Benedict: this name is clearly indicative of the new pontiff's programme, and represents an astute choice that is replete with theological depth. After all, St Benedict founded a way of life that saved Europe's culture from destruction during the Dark Ages, and I believe that the new pope today considers Europe to be in a new dark age of materialism and relativism in need of focused pastoral attention.

Even as Prefect of the Congregation for the Doctrine of the Faith, the Pope resisted a tendency that saw the Second Vatican Council as a 'super-council' whereby the history of the church began in 1962. "Benedict" plumbs the depths of that history down to the first Christian century, when the Latin and Greek churches were still in union. The great Latin liturgy and Gregorian choral chanting have special ties with the Benedictine order. At his installation, the new pope reverted to a wool pallium in the style worn by the pontiffs of the first millennium. He had the Gospel chanted in Latin and Greek, as once was done at every Papal mass. Clearly he sees in the ancient liturgy an expressible sign of unity between the Eastern and Western lungs of Christianity.

Therefore, Pope Benedict's strictness in matters of doctrine is partly an answer to a perceived loss of clarity in both dogma and liturgy following the Second Vatican Council. But his main goal in restoring the liturgy is a quest for reconciliation with the Byzantine Church. Exactly how charged this project is may be deduced in the words he spoke as Cardinal Joseph Ratzinger, that in reconciling with Rome, the Orthodox Church should not be expected to accord any greater primacy to the pope than it did before the schism.

In trying to stabilise his own embankment, I believe Pope Benedict XVI would depart from those teachings of his predecessor that centred on humanity in its God-given dignity. Instead, the current pope might turn back to the nature of Jesus. After all, a creeping Arianism - the idea that Jesus was not of the same substance as God - has long influenced Western theology. It would not be untrue to character if Pope Benedict XVI were to invest much of his zeal in the effort to recast the concept of the divine incarnation in new language. This would once again render it fathomable to modern-day theologians, teachers and intellectuals.

Pope Benedict XVI may well be convinced that democratic institutions have as little right to interfere in the structure of the church as the many emperors and kings who tried to do as much in past centuries.

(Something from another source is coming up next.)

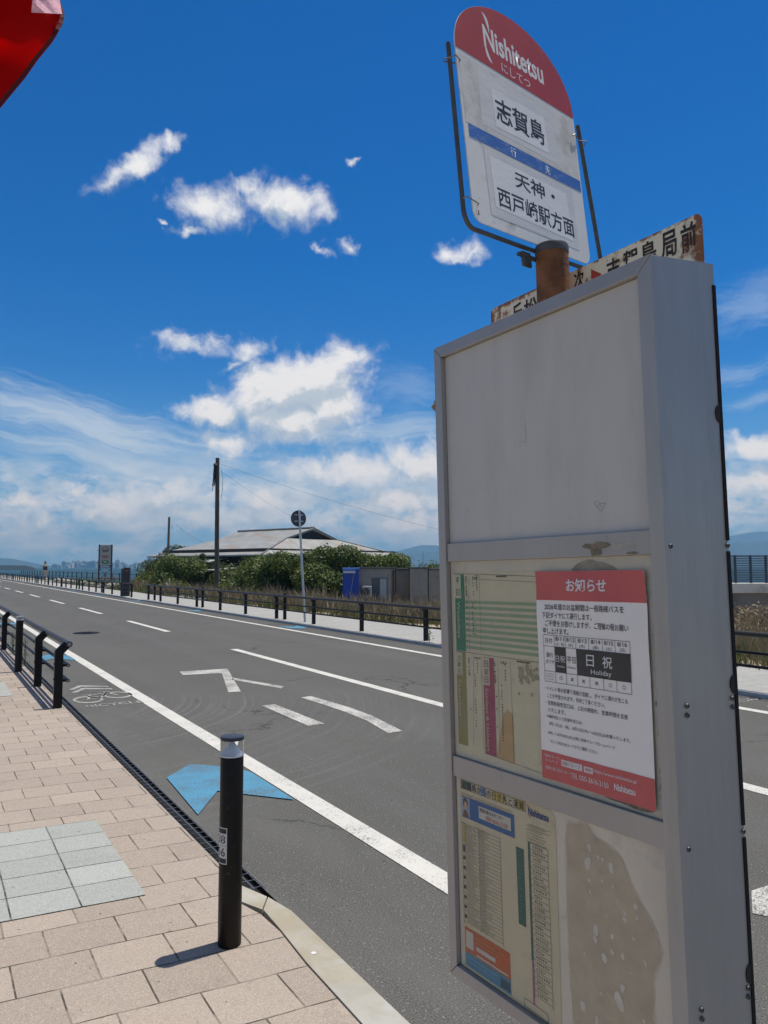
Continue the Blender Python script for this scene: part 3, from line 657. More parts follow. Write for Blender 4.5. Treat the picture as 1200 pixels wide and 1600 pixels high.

In this, he might even court serious unpopularity with some of his own fellow German and Bavarian clergymen. But coming from the lips of a man convinced there is no contradiction between faith and rationality, his new bearings would be challenging let alone stimulating for Christianity.

Anybody who has been enriched with any measure of Benedictine teaching will have learnt that obedience, silence and humility are not such irredeemably anachronistic traits in our post-modern world that searches for a system of values. After all, obedience is about listening, whereas silence is about having space and humility is about being realistic. St Benedict's namesake at the Vatican today is both philosopher and theologian, and he has developed a style that is crystal clear in its simplicity, but that never simplifies the complicated topics. In this too, the pope exhibits the virtue of becoming a good shepherd of souls.

I cannot conjecture how long this 265th Petrine pontificate might last, but I do not summarily discount it as either transitory or unremarkable. And although I have focused more pointedly on his European ministry, the pontiff is faced with many other pressing agendas across different continents too. So we could experience much movement from St Peter's successor, and I suspect that St Benedict might still have the last laugh!